Eric DUGDALE
Of This and That: The Recognition Formula in Sophocles’ Electra


This paper examines the recognition formula as it occurs in Sophocles’ Electra and argues that it is used not only to mark traditional recognitions (the anagnoriseis of Aristotle’s Poetics), but also to express other claims to congruity. These attempts to identify this with that should be understood within the agonistic framework of a play in which competing interpretations provide the locus for the struggle for power.


Recognitions in tragedy are commonly marked by a verbal acknowledgment of the identity of two entities previously held to be distinct. The formula that expresses this congruence frequently juxtaposes two demonstrative pronouns. This formula occurs at all four key moments of recognition in Sophocles’ Electra (1177-8, 1222, 1352, 1479-80).


These salient examples of successful recognition should be considered within a broader set of attempts to argue equivalence between this and that. This corpus includes instances of incorrect identifications, problematic identifications and failed attempts at identification, many of which use the double demonstrative formula or an abbreviation or variant of it. The recognition formula can be uttered from a position of knowledge, it can be used to feign ignorance, or it can serve to draw attention to the limits of a character’s knowledge.

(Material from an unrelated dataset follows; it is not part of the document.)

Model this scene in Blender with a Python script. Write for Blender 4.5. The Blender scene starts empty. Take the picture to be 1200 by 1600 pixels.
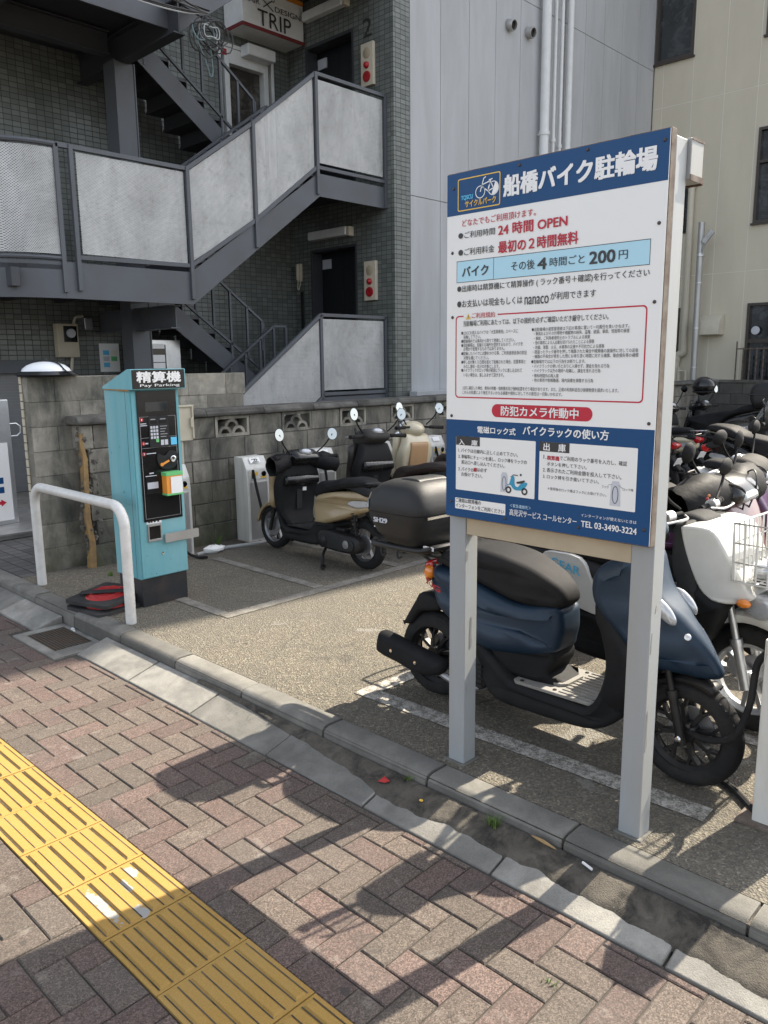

The identification of this with that is central to the play for a number of reasons. As well as offering a plot of disguise and recognition, the play stages the return of Orestes, in which the arrival of that man transforms him into this man. But the language of this and that also reflects the ethical concerns of the play, since the characters in the play invoke a retaliatory justice founded on equivalence. Their attempts to claim the support of Dike are not only disputed throughout the play, they also founder through their exclusivity, since the trajectory of reciprocal justice progresses from this to that to the other. Attempts to delimit the scope of its application are challenged by others or fall foul of the pervasive multivalence that is a key feature of the dramaturgy of this play. Our awareness of disjuncture is heightened by the frequent recourse to the recognition formula, with the result that we are constantly asking ourselves whether the comparanda match.